Regarding the two pictures:
On both the Robinson and the Bell the blades are shown in the low pitch or, full down collective. On the Robinson head, the pitch horn attachment to the pitch link is almost coincident with the axis of the flapping hinge. On the Bell the same point is almost coincident with the axis of the teeter hinge.
When the rotor is turning and the blades are in an aerodynamic state , and the pilot pulls in collective the points referenced above are now above the respective axis points. Whenever the pilot introduces cyclic there is in effect a coupling caused by the delta hinge effect. This is common to all helicopters and is called pitch coupling. Because of this coupling the pilot must make a correction in his cyclic stick position. The coupling also tends to restore the individual blade when some external force tries to perturb it from the normal tip path just like the tail rotor.
Regarding your observation of the Robinson rotorhead and the relationship of the pitch horn to the teeter hinge, the pitch horn has to be in this position because if the horn was in line with the teeter hinge the coupling would be so massive as to render the helicopter uncontrollable.
This rotorhead is totally unlike any other rotor head and the rules in your textbooks don't apply. If you read the report I sent to you, you would have seen the reference to the fact that the FAA required special tests in order to certify the design. My question in the report was ," Was this testing done?"
It is my contention that the rotor design and the control rigging procedures are the root cause of the rotor incursion incidents and loss of control incidents.
Go back to your basic aerodynamics and determine if pitch coupling influences phase angle. Then, diagram a Bell rotor system and a Robinson system to see the differences.
Oh yeah, I forgot I sent those diagrams to your email site along with the report.
Talk to your professors and present the problem to them. As I said to you in the email, "don't always believe your text books".
Text books define the problems under ideal conditions and they don't always cover the total picture.
You will find this out when you get your first job. Just like lawyers making new law you will on occasion make new engineering in order to meet design requirements and/or in order to correct a design problem.
Do your text books cover rotor blade design where the blades have a negative twist and a constantly changing camber from the root to the tip or, do they just deal with negative twist and a constant camber. The blade described above was created to overcome a design restriction that limited the rotor span. The design was created by Ray Prouty who is one of the best aerodynamicists. Much to his chagrin, the design was a failure and caused a lot of problems from an aerodynamic standpoint. Two helicopters were lost due to this design. One had the blade hit the fuselage and partially destroy the wind tunnel at the Ames Research Lab. and the other had a blade hit the cockpit due to divergence and killed the pilot. The problems were so severe that they cancelled the program. This was mentioned posts above and, it was the Cheyenne.

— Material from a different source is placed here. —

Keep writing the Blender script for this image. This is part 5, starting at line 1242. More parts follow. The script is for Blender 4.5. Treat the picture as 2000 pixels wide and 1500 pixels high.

The Robinson has the same problem of rotor blade divergence. In fact there have been 32 cases to my knowledge where the rotors hit the fuselage. What do they teach about divergence and what do they teach about how to correct it?
I have stated this in a previous post, " if I am proven wrong like a good dog I will drop this bone and look for another bone".
------------------
The Cat
[This message has been edited by Lu Zuckerman (edited 21 November 2000).]